Thursday, February 02, 2006

pol sci 101

The latest hottest news in Europe took four months to fully come to speed. I'm not quite sure if it has made it across the Atlantic (where most readers of this blog live) so I'll join the chorus and add my two cents.

In September, a Danish daily published a bunch of cartoons showing Mohammed, the prophet according to Islam. The project was launched when a publisher couldn't find an illustrator for a book on Islam because of fear of retribution if anything shown was deemed inappropriated. The main point of the cartoons, that self-censorship is not acceptable in Western Europe, was explained in the accompanying article. The increasingly vitriolic outrage that has erupted (or rather oozed - considering the time it took to reach cruising altitude) shows that the newspaper got it all right.

It also shows that some citizens of Europe have a lot to learn about how Western society works. Some say the cartoons are unacceptable because picturing Mohammed is not allowed by the Koran. There are some fine countries where the Koran is law, but Denmark is not one of them. Others are calling for the Danish government to condemn the newspaper for publishing the cartoons. Again, an idea that would fly like a hot-air ballon in Saudi Arabia or Iran. Thankfully doesn't work like this around here.

What the reactions to the cartoons - death threats, flag burning, boycotts of Danish products, a siege to the EU's office in Palestine, threats of violence - show is that radical fundamental Islamists with their predisposition to violence and their inability to communicate, argue and discuss according to accepted standards need to be taken very seriously if not tackled forcefully to maintain peace in Europe and prevent the rise of blind hatred against average Muslims.

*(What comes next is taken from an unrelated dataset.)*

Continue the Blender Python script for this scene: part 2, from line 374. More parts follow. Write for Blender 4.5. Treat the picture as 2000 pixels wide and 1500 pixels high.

The cartoons are shown on the website of the Brussels Journal, together with articles, comments and discussion. And yes, I'm very angry.

poser friends

The other day Gianpiero left the lab to go back to Italy where his wive and a very uncertain future were waiting for him. He unloaded heaps of pasta on me, we went for pizza and sangria after that, and the next morning he took off in his boxy Fiat.

Today in the lab I found more goodies that he had left for me. Cans of beans, a few bottles of wine, tea, and other victuals. I am not happy because a good friend has just left.

"Only posers die" is what Stevo sobbed after Heroin Bob had died of an overdose. I am thinking "only poser friends leave", and I feel a little bit like Stevo myself. But I know that I have also left plenty of friends behind in my endless peregrinations. The world is a village, and that's not always a good thing.